Livre XXXVII, chap. 29 à 42
29. Je vais raconter de quelle manière périt
Catilina et quelles furent les causes de sa fin tragique. Il
briguait encore le consulat, à cette époque, et
ne négligeait rien pour l'obtenir : le sénat,
à l'instigation de Cicéron, ajouta aux peines
déjà établies contre la corruption un
exil de dix ans. Catilina, convaincu que ce décret
était dirigé contre lui (et il l'était
réellement), tenta avec une poignée d'hommes
qu'il avait réunis pour un coup de main de massacrer
dans les comices mêmes Cicéron et d'autres
citoyens considérables, afin d'être nommé
consul sur-le-champ ; mais il ne put y parvenir.

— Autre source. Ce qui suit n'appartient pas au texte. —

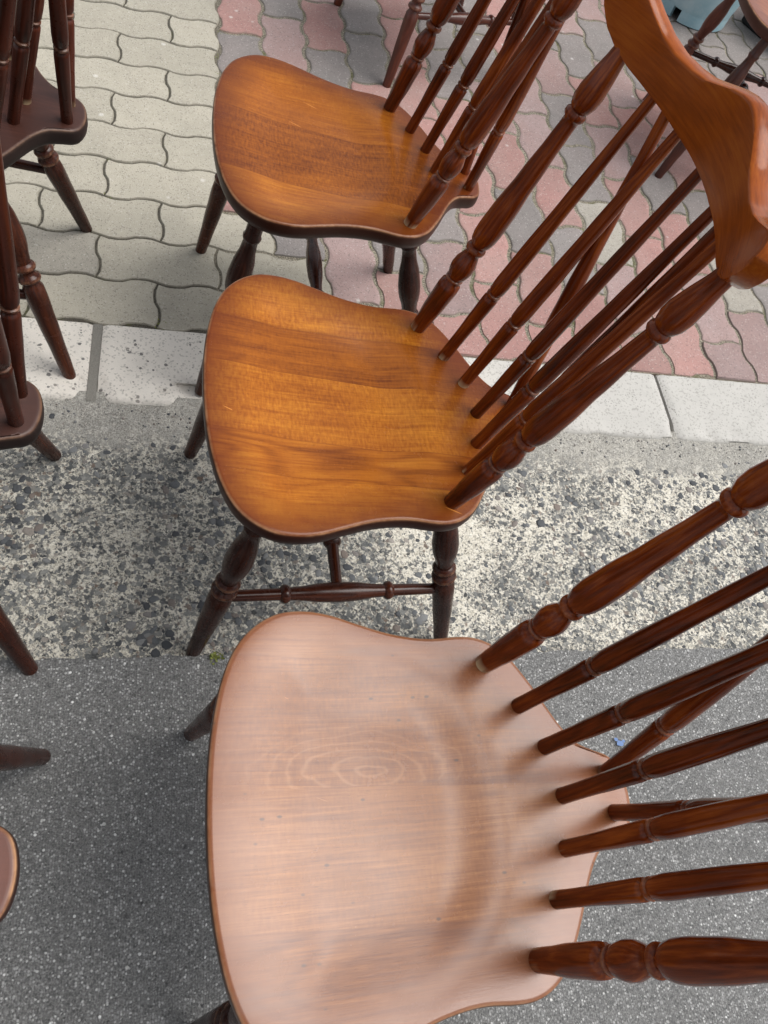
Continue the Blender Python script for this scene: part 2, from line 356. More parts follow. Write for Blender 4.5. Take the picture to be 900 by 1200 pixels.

Cicéron, instruit à temps de ce projet, le
dénonça au sénat et accusa
vigoureusement Catilina. N'ayant pu faire
décréter aucune des mesures qu'il croyait
nécessaires (car ses révélations ne
parurent point vraisemblables, et on le soupçonna
d'avoir, par inimitié personnelle, calomnié les
accusés), il conçut des craintes ; parce qu'il
venait d'irriter encore davantage Catilina, il n'osa point se
rendre dans l'assemblée sans précaution, comme
il avait coutume de le faire ; mais il emmena avec lui des
amis prêts à le défendre, s'il
était menacé de quelque danger. Enfin, autant
pour sa propre sûreté que pour rendre les
conjurés odieux, il mit sous sa robe une cuirasse
qu'il laissait voir à dessein. Tout cela, joint au
bruit vaguement répandu que des embûches
étaient dressées au consul, souleva
l'indignation publique. Aussi les complices de Catilina,
craignant le courroux de la multitude, se tinrent-ils
tranquilles.
30. D'autres ayant ainsi obtenu le consulat, ce ne fut plus
en secret contre Cicéron et ses amis, mais contre la
République entière, que conspira Catilina. Il
associa à ses projets les hommes les plus corrompus de
Rome, toujours avides de changements, et un très grand
nombre d'alliés ; promettant aux uns et aux autres
l'abolition des dettes, le partage des terres et tout ce qui
était propre à les séduire. Il
força les plus distingués et les plus influents
de ses complices (dans ce nombre était le consul
Antoine), à se lier par d'horribles serments.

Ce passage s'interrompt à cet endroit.